Another note on pots

Mary Sue Ittner
Tue, 02 Nov 2004 07:30:04 PST
Dear All,

This thread on white versus black pots I find interesting. A number of 
years ago I bought white pots and then someone wrote they were worse than 
black. I had noticed like Paul that there was green on the inside of the 
pots of some of them when I repot, but those pots were also ones that had 
tiny drainage holes which were difficult to enlarge. One year I order a 
large quantity of Dec-Grow granite pots from McConkey Co. They usually sell 
to nurserymen at wholesale, but were willing to sell to me since I was 
willing to buy them in quantity. The price was right compared to what I 
could get elsewhere even though shipping was high.

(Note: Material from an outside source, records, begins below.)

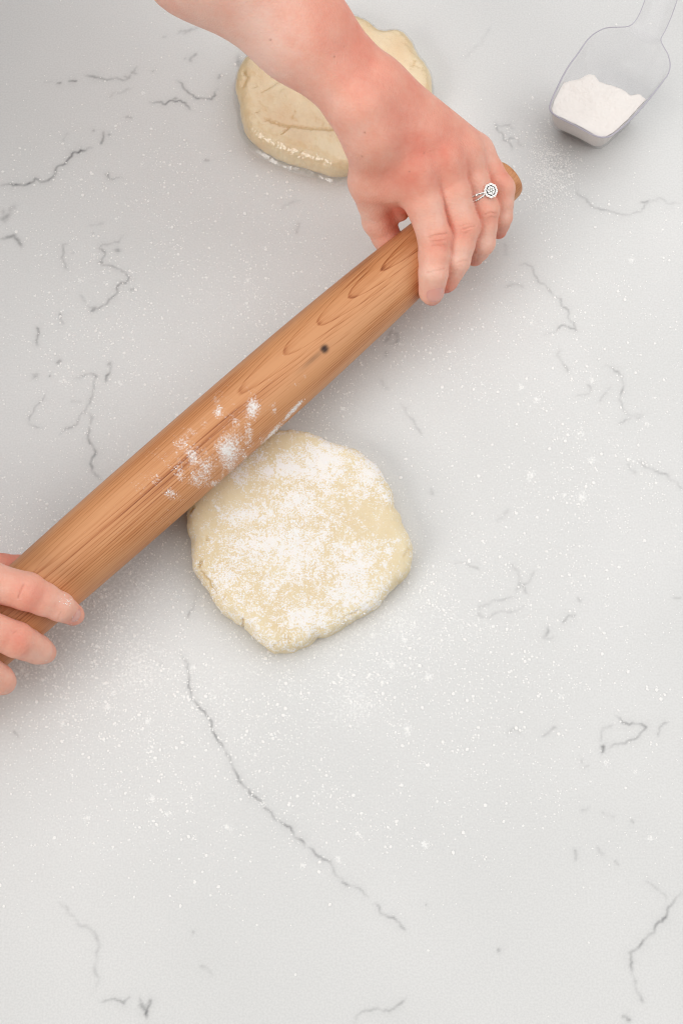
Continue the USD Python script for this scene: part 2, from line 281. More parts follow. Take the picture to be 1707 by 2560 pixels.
# ------------------------------------------------------------------ countertop with its veins
VEINS = []   # (points in px, strength, width mm)
def vs(pts, k=1.0, w=.42, s=1.0, o=(0, 0)): VEINS.append((np.array([(o[0] + x / s, o[1] + y / s) for x, y in pts], float), k, w))
S1, A, B, C = .91853, (1.8233, (0, 1280)), (1.8296, (850, 1280)), (2.2178, (1000, 300))
vs([(820,640),(845,680),(862,740),(858,800),(872,850),(905,890),(940,930),(965,955),(975,1010),(995,1050),(1030,1090),(1050,1130),(1075,1190),(1100,1240),(1140,1285),(1185,1315),(1215,1355),(1250,1400),(1290,1425),(1340,1480),(1390,1530),(1440,1565),(1490,1590),(1520,1640),(1568,1695)], 1.0, .45, *A)
vs([(0,1688),(30,1708),(70,1718),(130,1762)], .9, .4, *B); vs([(150,1795),(165,1795),(180,1825),(210,1850),(245,1858),(270,1880),(300,1920)], 1, .45, *B)
vs([(892,365),(885,420),(855,490)], .55, .5, *A); vs([(270,1785),(300,1800),(370,1890),(445,2000),(430,2080),(415,2200)], .4, .7, *A); vs([(458,2235),(500,2225),(545,2228),(565,2245),(590,2205)], .8, .45, *A); vs([(632,2215),(650,2250),(670,2255),(685,2230),(668,2310)], 1.0, .6, *A); vs([(640,2240),(665,2265)], 1.0, 1.0, *A)
vs([(910,2075),(940,2080),(970,2115)], .4, .6, *A); vs([(875,1915),(890,1922)], .6, .5, *A); vs([(60,1000),(80,1035)], .7, .35, *A); vs([(720,700),(745,690)], .35, .6, *A)
vs([(520,235),(580,240),(640,268)], .55, .5, *B); vs([(780,240),(820,310),(800,370)], .55, .8, *B); vs([(890,270),(840,330),(860,380)], .45, .7, *B); vs([(830,390),(700,400),(640,430),(630,470),(680,485),(760,460),(840,430)], .4, .6, *B)
vs([(940,520),(945,560),(930,575),(990,570)], .7, .6, *B); vs([(1015,510),(1050,475),(1080,470)], .7, .45, *B); vs([(1260,930),(1290,965),(1350,970),(1400,985),(1370,1015),(1320,1045),(1270,1065),(1230,1082)], .9, .5, *B); vs([(1190,1080),(1205,1075),(1198,1105)], 1.2, .7, *B); vs([(1250,975),(1200,990),(1185,1050)], .35, .6, *B); vs([(1455,1025),(1462,985),(1500,963)], .8, .4, *B)
vs([(765,1010),(795,990),(830,1020)], .35, .6, *B); vs([(920,1030),(990,990)], .45, .6, *B); vs([(1100,1130),(1115,1170),(1140,1150)], .4, .6, *B); vs([(1100,1365),(1140,1355)], .5, .5, *B); vs([(1190,1370),(1225,1388),(1260,1392)], .5, .5, *B); vs([(1330,1410),(1345,1420)], .5, .5, *B); vs([(1070,1545),(1075,1600)], .6, .6, *B); vs([(1250,1595),(1275,1615)], .4, .5, *B); vs([(1180,1530),(1210,1570)], .35, .7, *B)
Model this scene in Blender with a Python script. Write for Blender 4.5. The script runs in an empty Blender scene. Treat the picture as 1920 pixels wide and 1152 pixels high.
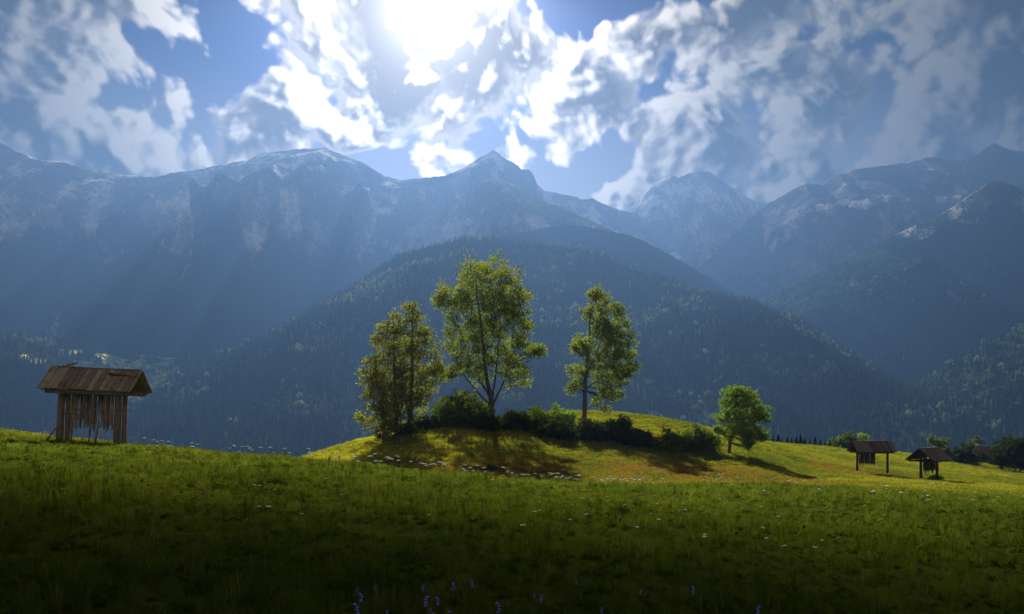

When they arrived I was dismayed since they seemed so light weight and I 
wasn't sure how long they would last. As I pondered what to do I came on 
the idea of nesting them. I thought that using two for each planting would 
make them last longer, but I suspect that it also provides insulation. 
Using two was still more reasonable than the cost of one of some others. 
Things have grown very well this way and in addition they seem to be 
lasting better than some of the heavier more expensive plastic pots. They 
certainly aren't hot to the touch like some black plastic square one I have 
(some heavy duty ones that are also lasting, but I have to stuff the four 
sides with mesh or else the soil comes out). And they rarely are green on 
the inside either. It would be interesting to place a black one, the white 
ones, green ones, and terracotta colored ones in a spot getting the same 
sun and test the soil temperature of each.

While I am on this I throw out another related thread and that is what 
people do for the bottom of their pots. We've talked about mesh from 
grocery store vegetable bags, heavier duty wire mesh, weed cloth, etc. As 
I've mentioned the soil comes out in some pots without it and it also seems 
to prevent the sow bugs from getting in. But Amaryllid roots get caught in 
some of these things. Some of the members of our group are still adding 
gravel to the bottom of their pots for "drainage", but others say that just 
means there is less room for the roots.

I've been making side slits in many of my pots at Alberto's suggestion so 
that water is not trapped at the bottom. It's easy (compared to other pots) 
to do that with those Dec-Grow containers with regular scissors. They come 
in granite (whitish) and terracotta colors ranging in size from 6 × 5 ¼ 
inches to 12 × 10 ¼. As people have time I'd be interested in responses.